First, I don’t know your background. You complain about things from the perspective of someone in the business (think of all the cost of this regulation, whine whine whine). If you truly aren’t a member of the financial sector and still hate regulation, then your about as lost as you can get. At least the people I knew getting rich of their hypocrisy had a reason, if your just a wannabe that is pretty bad.
You also missed the entire point of my reply. If you think the Volcker rule is too complicated, not strict enough, has flaws XYZ, etc then propose changes. Don’t through the thing out because your afraid it has flaws, fix them. If your afraid that banks usually outwit regulators, make regulations strict, simple, and draconian.
What makes regulation hard today is the belief that what wall street does is in any way valuable. It isn’t. None of the financial innovations in the last 20 years have any value to society. So if you pass a scorched earth regulation, or regulation makes it to hard to the street to write business and they decide, say, they aren’t going to trade the third derivative of some made up financial instrument anymore because the regulatory burden is too high, that’s a good thing! And that’s coming from a former derivatives quant who knows everything we did was a bunch of bullshit. My job shouldn’t have existed. At all. Not in a different capacity, not with smart regulation, not at all.
So we are coming at this from totally different perspectives. Your worried about regulation not being perfectly calibrated, I don’t much care. Because I’m not afraid of stepping on any flowers in this garden, its all weeds. If we were talking about regulating something that actually mattered, like a real fucking company building real fucking things that world actually needs, I think you’d have a case. But we are talking about the street here. Which, outside a few basic functions they had 40 years ago that make up maybe 20% of their business today doesn’t serve any function.
Of course, I would say instead that I’m complaining about things from the perspective of logic and reason and concerned citizen.
But it doesn’t matter. Even if I am some sort of shifty, evil financial sector person with a gigantic personal stake who ‘hates regulation’, you still need to address what I’m actually saying on its merits rather than engage in speculative ill-informed ad hominem in order to be making a real argument for/against something. Ditto for whether what ‘Wall Street does is valuable’; this doesn’t matter to any real argument over whether a given regulation is a good idea.

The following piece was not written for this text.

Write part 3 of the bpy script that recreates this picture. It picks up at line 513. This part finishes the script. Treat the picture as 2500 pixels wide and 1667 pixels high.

You say that if I think the Volcker Rule is a mess I need to propose changes, not throw the thing out. I disagree. The Volcker Rule is a new law (effectively). I am observing that it is a twisted piece of crap and pointing out (bad) effects I think it will have (note, the main bad effect I have pointed out is that it will create too many jobs for useless overdegreed people at the expense of other people). To my mind, that is enough of an argument that it shouldn’t be put through. It is simply not true that when one has identified a crappy law they need to ‘propose changes’ to morph it into an ok law or shut up. The ‘change’ I propose to the Volcker Rule is not to have a Volcker Rule as I do not think there are good reasons for it nor that the explanations offered in favor of it add up; I don’t even accept the basic premises put forth (such as, that ‘prop trading’ can be cleanly separated or distinguished from other trading) for the supposed need to have a Volcker Rule in the first place.
If you wanted to try to dispute me, one way to do this would be to actually look into what the Volcker Rule is, get more informed about it than I am (it’s not like I am an expert), and put forth an explanation for why I am so wrong about how much it sucks, what its effects will be, etc. Since by your own admission you don’t know the first thing about the Volcker Rule (besides its intent, i.e. you know it’s ‘to ban prop trading’), this option is unavailable to you, so I don’t know what exactly you’re trying to do here,
I do know however that you have thrown out a bunch of non sequitur, irrelevant arguments and generic problems you think exist and have on your wish list of ‘things to fix in finance’ that betray a lack of understanding of what I’m even trying to say or what regulation is actually on the table. In some cases there is a gigantic disconnect between the things you cite as being problems with the financial sector and what the Volcker Rule is intended to fix. Basically I’m having an exchange with a person who has been putting for ‘arguments’ like this (essentially);
step 1. LTCM went bankrupt
step 2. ????????
step 3. Therefore, the Volcker Rule must be a good idea, so shut up
or
step 1. You ‘come from the perspective’ that what Wall Street does isn’t valuable.
step 2. ????????
step 3. Therefore, you ‘don’t care’ if the Volcker Rule – which you know nothing about – is bad.
What am I meant to do with these ‘arguments’. There is no logical way to connect the dots here between 1 and 3. I am talking about banking regulation and you bring up a bunch of non-banks. I am talking about a regulation supposedly to ban prop trading and you state that you think the big problem with the banking sector is banks giving hedge funds leverage, which even if true, what does that have to do with it. I point out actual problems and effects (in my opinion) with the regulation I’m talking about and you say you haven’t read it and don’t know what it is but I still need to ‘propose changes’ to it rather than ‘throw it out’.
What can I say but, I disagree and I would throw it out, for the reasons already stated. But do feel free to let me know if/when you ever wish to make a real argument against what I am actually saying.